Ensuring effectiveness. “Apart from formal pilots,” Raymond reports, “most reforms launch without considering how to learn from them.” New initiatives are rarely accompanied by a plan for research and analysis, and policymakers seldom conduct in-depth program evaluation. As a critical first step, policymakers need to determine the key metrics they intend to track as indicators of success. If they are making progress, how will they know? From there, procedures need to be put in place for regular reviews of the relevant data, including feedback from stakeholders.
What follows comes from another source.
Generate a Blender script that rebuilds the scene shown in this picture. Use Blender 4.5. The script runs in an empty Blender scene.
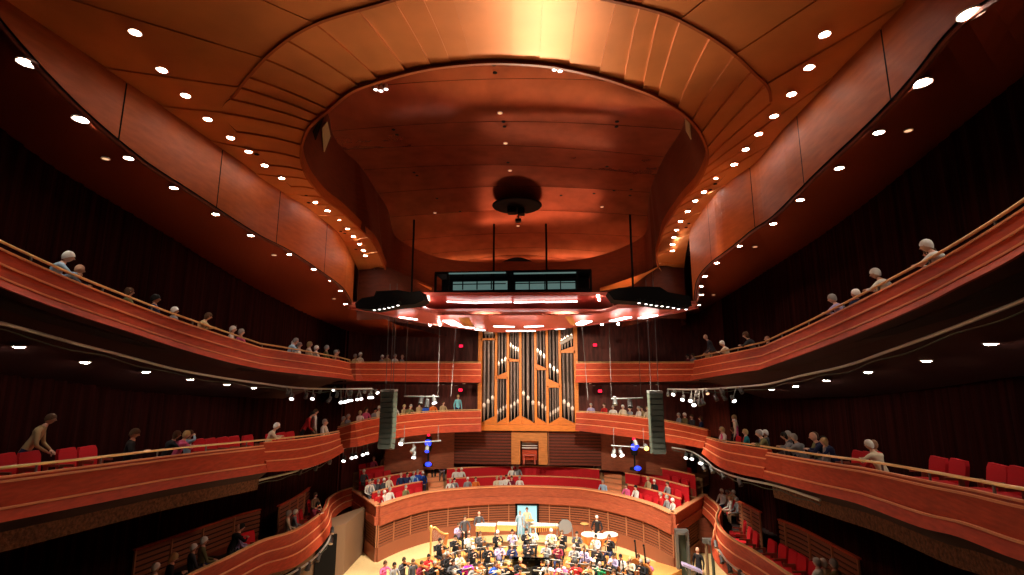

The critical question for policymakers: If their reform is clearly not on track to success, what do they do then?

In the conclusion to her study, Raymond notes that the Hoover Institution’s analysis of four decades of school reform has produced “an impressive record of what not to do.” To help policymakers put these lessons to good use, Hoover has crafted an education policy self-assessment tool that is organized around the six key challenges described above and asks policymakers a series of questions to help them test their thinking. The education reform movement has seen some successes over the past 40 years, but policymakers also have plenty to learn from failures. The Hoover Institution’s new toolkit will help them do just that.